En los años setentas el mito del Che estaba en su cima. Muchos de mis amigos usaban playeras con la imagen del guerrillero o pegaban el cartel en las paredes de sus cuartos. Yo mismo, sin saber bien a bien porqué era tan famoso el Che, copiaba en cartulinas la imagen en blanco y negro. Me fascinaba ver la maravilla de la síntesis en donde, con una simple mancha negra, quedaba plasmado el rostro de aquel hombre enigmático.

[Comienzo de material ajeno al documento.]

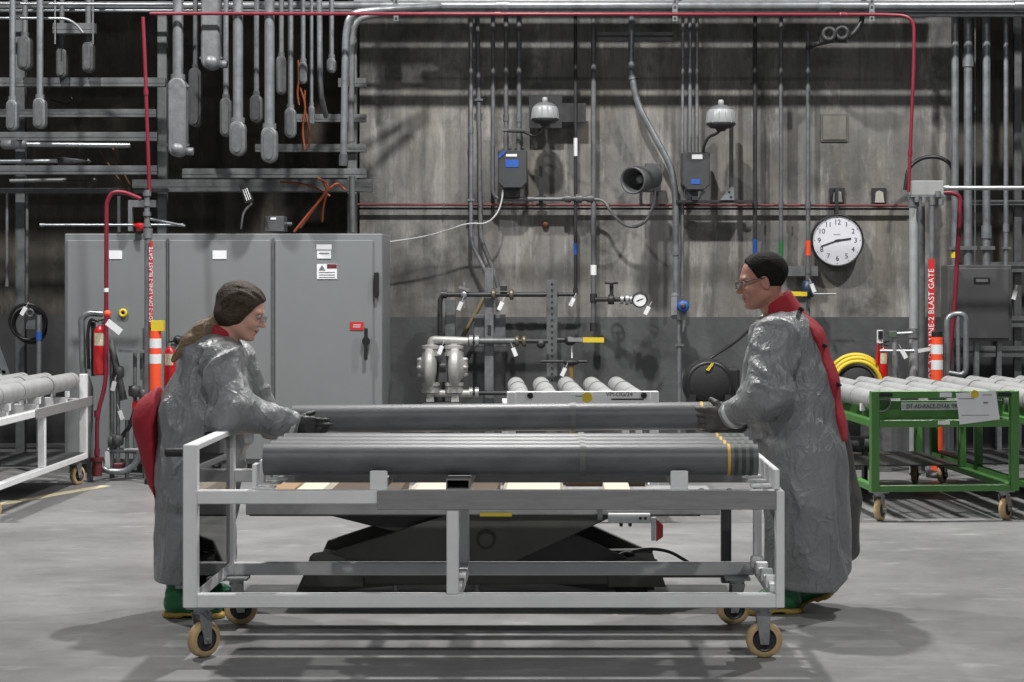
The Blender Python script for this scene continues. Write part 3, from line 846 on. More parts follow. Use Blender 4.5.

Mi palomilla nunca tuvo la "conciencia revolucionaria" que otras palomillas sí tuvieron. Todos nos conocíamos, íbamos a la misma escuela o a la de enfrente. Sin embargo, nunca aprecié que otros compas, de la misma generación, veían al Che como algo más que un mero diseño pop. No es casualidad que muchos años despúes (en el levantamiento de los zapatistas en 1994) algunos de los compas de ese tiempo aparecieran como piezas fundamentales en el movimiento del Sub. La labor que hizo el padre Joel fue decisiva. El padre Joel era, en esos tiempos, un sacerdote que tenía un carisma especial para atraer la atención de los jóvenes. No era gratuito su encanto, ya preparaba el camino de la liberación.
Cuando, en mi oficio de periodista, cubrí los diálogos de San Andrés, en Larráinzar, vi a Bárbara y a Hugo. ¡Supe entonces que para algunos el Che había significado más! Ahí estaban dos hombres de mi generación comprometidos en esa lucha! ¡Deben seguir ahí!
Por fortuna, este mundo tiene muchos ríos.
Para mí, el Che nunca dejó de ser lo que fue. Sigue siendo la imagen pulcra y definida de un maravilloso diseño popular. Tal vez algún día deba conocer más de su vida y de su lucha, tal vez un día deba tratar de entenderlo más, mientras tanto lo miro como un icono cultural ¡sorprendente!